Yen Back to Crashing
My thesis of weaker yen with higher Japanese yields continues to hold water. The yen is crashing again (red line higher) as 10Y Japanese bond yields head back up. The yen is back down to 153 from 139 only 6 weeks ago, more than half of the yen rally wiped out in 6 weeks.
Long Term Rates Higher After Rate Cut – Is There Precedent for This?
Some commentators are noting the odd movement in long term treasury yields. They started heading back up since the 50bp rate cut. See below: Red line is the fed funds rate, blue line 10Y yields.
Has this ever happened before? I'd need to do a much closer inspection, but doesn't seem so at this resolution. Long term rates have always headed lower with the fed funds rate (see below), not higher. If they're headed higher now, it's a sign of lower demand for US debt, another end game puzzle piece falling in to place.
The rising long term treasury yields are pushing the 10Y-3M yield spread closer to normalization. The spread has moved 45 basis points higher since September 30, and it is currently at -40 basis points. In three weeks, the inverted yield curve could normalize.
Hello Rafi,
Thank you again for another excellent post, of course I realise that your limited in what you can say if you are in a war zone. But what’s the mood of the Israeli people, and do they feel a war with Iran is imminent, also are they behind Benjamin Netanyahu's push to defeat Iran. Seems to me Israel’s war with Iran is one of the final pieces in the puzzle of the end game, the other is the BRICS meeting.

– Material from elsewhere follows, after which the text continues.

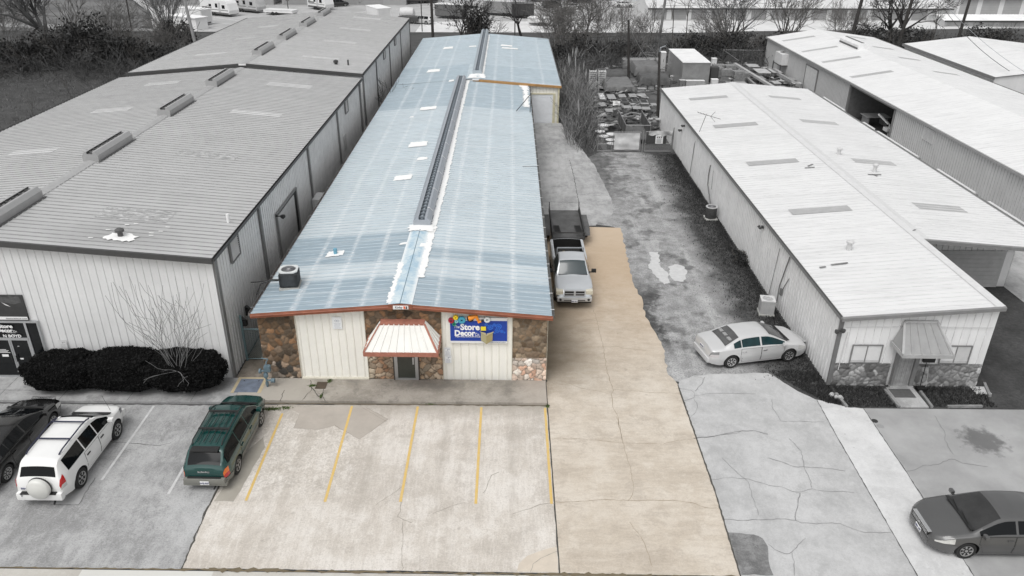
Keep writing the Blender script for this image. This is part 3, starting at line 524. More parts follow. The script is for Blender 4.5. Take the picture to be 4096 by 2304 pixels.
for k,(x0,x1,y0,y1) in enumerate(((-6.95,-5.85,44.6,45.6),(-5.95,-5.25,48.4,49.1),(-6.9,-5.6,51.6,52.9),(-7.2,-5.85,62.1,63.2),(-7.8,-7.4,59.9,60.3),(-5.6,-5.1,72.4,73.3),(-5.3,-4.85,34.6,34.9),(-4.3,-3.85,34.3,34.8),(-8.75,-7.9,33.75,34.45))): patch(W,'roof_patch',[(x0,y0),(x1,y0+.1),(x1-.05,y1),(x0+.05,y1-.05)],m_coat,amp=.05,seed=10+k,f=lambda x:on_roof(x)+.002)
mb=MB(); mb.tube([(-8.31,34.1,3.6),(-8.31,34.1,3.98)],.09,10); mb.build('vent_pipe',M((.16,.38,.50),.5),W)
mb=MB(); mb.tube([(-11.6,31.3,3.52),(-9.9,31.0,3.78)],.02,5); mb.tube([(-9.8,30.7,3.95),(-10.4,30.6,4.0),(-10.85,30.4,3.9),(-11.0,30.1,3.5)],.035,6); mb.build('conduit',m_black,W)
mb=MB(); mb.tube([(.6,62.3,3.75),(1.75,64.8,4.5)],.03,5); mb.tube([(1.72,62.9,3.5),(1.82,64.8,4.6)],.03,5); mb.tube([(1.85,62,3.5),(1.85,64.5,4.2)],.02,5); mb.tube([(.9,48.0,3.68),(1.9,48.2,3.62)],.015,4); mb.build('mast',m_black,W)
# nameplate at the gable peak
mb=MB(); mb.bbox(-4.74,-4.10,28.30,28.335,3.80,3.96,.012); pl=mb.build('nameplate',m_white,W)
mb=MB(); put_text(mb,'Kirby',(-4.50,28.297,3.845),.15,.95,bold=.001); mb.m=1; mb.add([(-4.30,28.295,3.95),(-4.30,28.295,3.82),(-4.22,28.295,3.88),(-4.22,28.295,3.95)],[(0,1,2,3)]); mb.add([(-4.29,28.294,3.82),(-4.21,28.294,3.82),(-4.21,28.294,3.88)],[(0,1,2)]); mb.m=2; mb.box(-4.195,-4.15,28.29,28.296,3.82,3.95)
def child_world(o,root):   # shift a child-of-child mesh built in world coords
    for q in o.data.vertices: q.co-=Vector(root.location)
    return o
child_world(mb.build('lettering',[M((.05,.05,.06)),M((.75,.13,.03)),m_black],pl,world=False),W)
# mansard awning over the door
mb=MB(); AX0,AX1,AY=-5.88,-2.87,27.28
tl=[(-5.36,28.68,3.06),(-3.48,28.68,3.06)]; tf=[(-5.36,28.42,3.02),(-3.48,28.42,3.02)]
bl=(AX0,AY,2.32); br=(AX1,AY,2.32); wl=(AX0,28.68,2.32); wr=(AX1,28.68,2.32)
Vd=Vector((0,AY-28.42,2.32-3.02)); Ls=Vd.length; 
def lerp(a,b,t): return tuple(a[i]+(b[i]-a[i])*t for i in range(3))
nr=9; vs=[];fs=[]
def ribbedface(mb,b0,b1,t0,t1,n,N,d=.03):
    N=Vector(N); us=[]
    for i in range(n):
        for du,h in ((0,0),(.74,0),(.80,d),(.94,d)): us.append(((i+du)/n,h))
    us.append((1,0)); vs=[]
    for u,h in us: vs+= [tuple(Vector(lerp(b0,b1,u))+N*h),tuple(Vector(lerp(t0,t1,u))+N*h)]
    mb.add(vs,[(2*i,2*i+2,2*i+3,2*i+1) for i in range(len(us)-1)])
ribbedface(mb,bl,br,tf[0],tf[1],9,(0,-.5,.85)); ribbedface(mb,wl,bl,tl[0],tf[0],4,(-.85,0,.5)); ribbedface(mb,br,wr,tf[1],tl[1],4,(.85,0,.5))
aw=mb.build('awning',[M((.74,.73,.69),.5,var=.05,scale=2)]*2,W)
mb=MB(); mb.box(AX0-.03,AX1+.03,AY-.05,AY,2.16,2.345); mb.box(AX0-.05,AX0-.0,AY,28.66,2.16,2.345); mb.box(AX1+.0,AX1+.05,AY,28.66,2.16,2.345); mb.quad(tf[0],tf[1],(tl[1][0],28.70,3.13),(tl[0][0],28.70,3.13)); mb.box(-5.36,-3.48,28.38,28.43,2.97,3.03)
mb.beam((AX1,AY,2.36),(-3.48,28.42,3.05),.085,.03,(0,-.5,.85)); mb.beam((AX0,AY,2.36),(-5.36,28.42,3.05),.05,.02,(0,-.5,.85)); mb.quad((AX0,AY,2.2),(AX1,AY,2.2),(AX1,28.66,2.2),(AX0,28.66,2.2))
child_world(mb.build('trim',m_copper,aw,world=False),W)
# door
dr=MB(); dr.box(-4.90,-4.82,28.62,28.74,.12,2.2); dr.box(-3.94,-3.86,28.62,28.74,.12,2.2); dr.box(-4.82,-3.94,28.62,28.74,2.1,2.2); dr.box(-4.82,-3.94,28.63,28.70,.12,.20); dr.box(-4.82,-4.76,28.63,28.70,.2,2.1); dr.box(-4.0,-3.94,28.63,28.70,.2,2.1)
D=dr.build('door',m_al,W)
mb=MB(); mb.box(-4.76,-4.0,28.66,28.69,.2,2.1); child_world(mb.build('door_glass',M((.055,.06,.05),.12,var=.15,spec=.7),D,world=False),W)
mb=MB(); mb.box(-4.10,-4.03,28.57,28.60,.95,1.3); mb.box(-4.08,-4.05,28.6,28.64,1.0,1.03); mb.box(-4.08,-4.05,28.6,28.64,1.22,1.25); child_world(mb.build('door_handle',m_al,D,world=False),W)
mb=MB(); mb.box(-4.95,-4.90,28.60,28.72,.12,2.2); mb.box(-3.86,-3.81,28.60,28.72,.12,2.2); mb.build('jamb',M((.07,.06,.05)),W)
# rear section with its own ridge and garage door
RX2=-2.97; RL=73.0; RE=100.2
gz2=lambda x:3.50+.60*(1-abs(x-RX2)/7.8)
mb=MB(); mb.add([(XL,73.05,0),(4.66,73.05,0),(4.66,RE-.1,0),(XL,RE-.1,0),(XL,73.05,3.4),(RX2,73.05,4.0),(4.66,73.05,3.4),(XL,RE-.1,3.4),(RX2,RE-.1,4.0),(4.66,RE-.1,3.4)],[(0,1,6,5,4),(1,2,9,6),(3,0,4,7),(2,3,7,8,9)])
mb.build('wall',m_sidewall,W)
wall_x(W,'wall_panel',1.8,4.66,73.02,lambda x:gz2(x)-.1,m_whitewall,z0=lambda x:2.75 if 2.0<x<4.2 else 0)
mb=MB(); mb.box(1.95,2.1,72.9,73.0,0,2.8); mb.box(4.1,4.32,72.9,73.0,0,2.8); mb.box(2.1,4.1,72.9,73.0,2.7,2.8);mb.box(4.55,4.7,72.88,73.0,0,3.4); mb.build('frame',M((.62,.58,.42),.6),W)
mb=MB(); z=.05
while z<2.68: mb.box(2.1,4.1,72.95,72.99,z,z+.255); z+=.265
mb.box(2.1,4.1,72.98,73.0,0,2.7); gd=mb.build('garage_door',M((.78,.80,.83),.5,var=.05),W)
roof_slope(W,'rear_roof',-10.75,RX2,73.02,RE,3.50,4.12,m_bluroof); roof_slope(W,'rear_roof',4.82,RX2,72.85,RE,3.50,4.12,m_bluroof)
mb=MB()
mb.add([(RX2-.4,72.78,3.87),(4.86,72.78,3.30),(4.86,72.78,3.48),(RX2-.4,72.78,4.08),(RX2-.4,72.88,3.87),(4.86,72.88,3.3),(4.86,72.88,3.52),(RX2-.4,72.88,4.12)],[(0,1,2,3),(3,2,6,7),(0,4,5,1)]); mb.build('fascia',M((.42,.235,.09),.5,var=.2),W)
mb=MB(); mb.add([(RX2-1.1,72.80,4.03),(RX2+.4,72.80,4.12),(RX2-.4,72.80,3.98)],[(0,1,2)]); mb.bbox(-3.4,-2.8,72.70,72.76,4.02,4.17,.01); mb.build('nameplate',m_white,W)
gutter(W,4.82,72.9,RE,3.50,M((.2,.2,.2),.5,.3),1,.1,strap=m_galv)
ridge_vent(W,-3.05,75.2,RE+.5,4.12,.44,.46,M((.42,.47,.51),.45,.4,var=.08),straps=4)
f2=lambda x:4.12-abs(x-RX2)*(.62/7.8)+.038
for k,(x0,x1,y0,y1) in enumerate(((-8.15,-6.86,77.6,79.1),(-7.55,-6.4,90.6,92),(-4.6,-3.7,90.6,91.4),(-1,.35,91.8,92.8),(-.9,1.0,90.2,91.1))): patch(W,'roof_patch',[(x0,y0),(x1,y0+.1),(x1-.05,y1),(x0+.05,y1-.05)],m_coat,amp=.06,seed=30+k,f=f2)
patch(W,'roof_coating',[(-2.6,75),(-2.4,75),(-2.4,99),(-2.55,99)],m_coat,f=f2,amp=.06,seed=40); patch(W,'roof_coating',[(-3.9,73.3),(-2.2,73.2),(-2.3,75.2),(-3.7,75.2)],m_coat,f=lambda x:f2(x)+.01,amp=.08,seed=41)
patch(W,'roof_coating',[(1.2,64.5),(1.7,64.5),(1.75,72.8),(1.0,72.8),(1.3,70)],m_coat,amp=.15,seed=42)

# --- things on the front wall: safety poster, notices, banner
def poster(x0,x1,z0,z1,y,label,cat,lines,emblem=None,base=(.85,.87,.88),ink=(.35,.38,.45),name='poster'):
    mb=MB(); mb.bbox(x0,x1,y-.012,y,z0,z1,.004); mb.m=1; w=x1-x0;h=z1-z0
    r=random.Random(int(x0*100))
    for i in range(lines):
        z=z0+h*(.06+.5*i/lines); a=x0+w*(.12+r.uniform(0,.12)); b=x1-w*(.12+r.uniform(0,.14)); mb.box(a,b,y-.0145,y-.0125,z,z+h*.018)
    if emblem=='ring':
        for cx in (.38,.62): mb.lathe([(w*.13,-.002),(w*.13,0)],14,'y',(x0+w*cx,y-.013,z0+h*.68)); 
        mb.m=0
        for cx in (.38,.62): mb.lathe([(w*.09,-.002),(w*.09,0)],14,'y',(x0+w*cx,y-.0145,z0+h*.68))
    if emblem=='pistol': mb.box(x0+w*.45,x1-w*.12,y-.0145,y-.0125,z0+h*.72,z0+h*.78); mb.box(x0+w*.48,x0+w*.58,y-.0145,y-.0125,z0+h*.6,z0+h*.74); mb.box(x0+w*.1,x1-w*.1,y-.0145,y-.0125,z0+h*.9,z0+h*.93)
    o=recenter(mb.build(name,[M(base,.6,var=.03),M(ink,.6)])); tag(o,label,cat); return o
poster(-7.43,-7.02,2.62,3.2,28.70,'white notice board with rounded emblem high on the left white wall panel','notice board',6,'ring',name='notice_board')
poster(-2.71,-2.43,1.37,1.74,28.70,'upper of two taped paper notices beside the stone on the right wall panel','notice',7,'pistol',name='paper_notice')
poster(-2.70,-2.41,.97,1.355,28.70,'lower of two taped paper notices beside the stone on the right wall panel','notice',7,'pistol',name='paper_notice')
BN=thing('banner','blue shop banner with white lettering, cogs and an open carton on right wall panel','banner',(-1.21,28.68,2.02))
mb=MB(); mb.bbox(-2.43,0.0,28.62,28.68,2.02,3.26,.008); mb.m=1
def bx(X): return -2.42+(X-475)/(2330-475)*2.42     # photo crop units to metres on the banner
def bz(Z): return 3.12-(Z-370)/(1070-370)*.97
mb.box(-2.42,-.005,28.611,28.619,2.135,3.115)
BM=[m_white,M((.012,.055,.36),.35,var=.18,scale=1.2,spec=.4)]
mb.build('board',BM,BN)
mb=MB(); y=28.60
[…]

Thank you for your free post
Hey Rafi have you seen the markets today? [dumb question] Does the Nasdaq and S&P always follow the other exactly like it is today[10/23/24]? Does the PPT [from Regan 1980’s] also cover/protect the Nas and S&P, or just the DOW? Also do you think an exhaustion of any functional liquidity is imminent? In other words, the End Game is happening right now?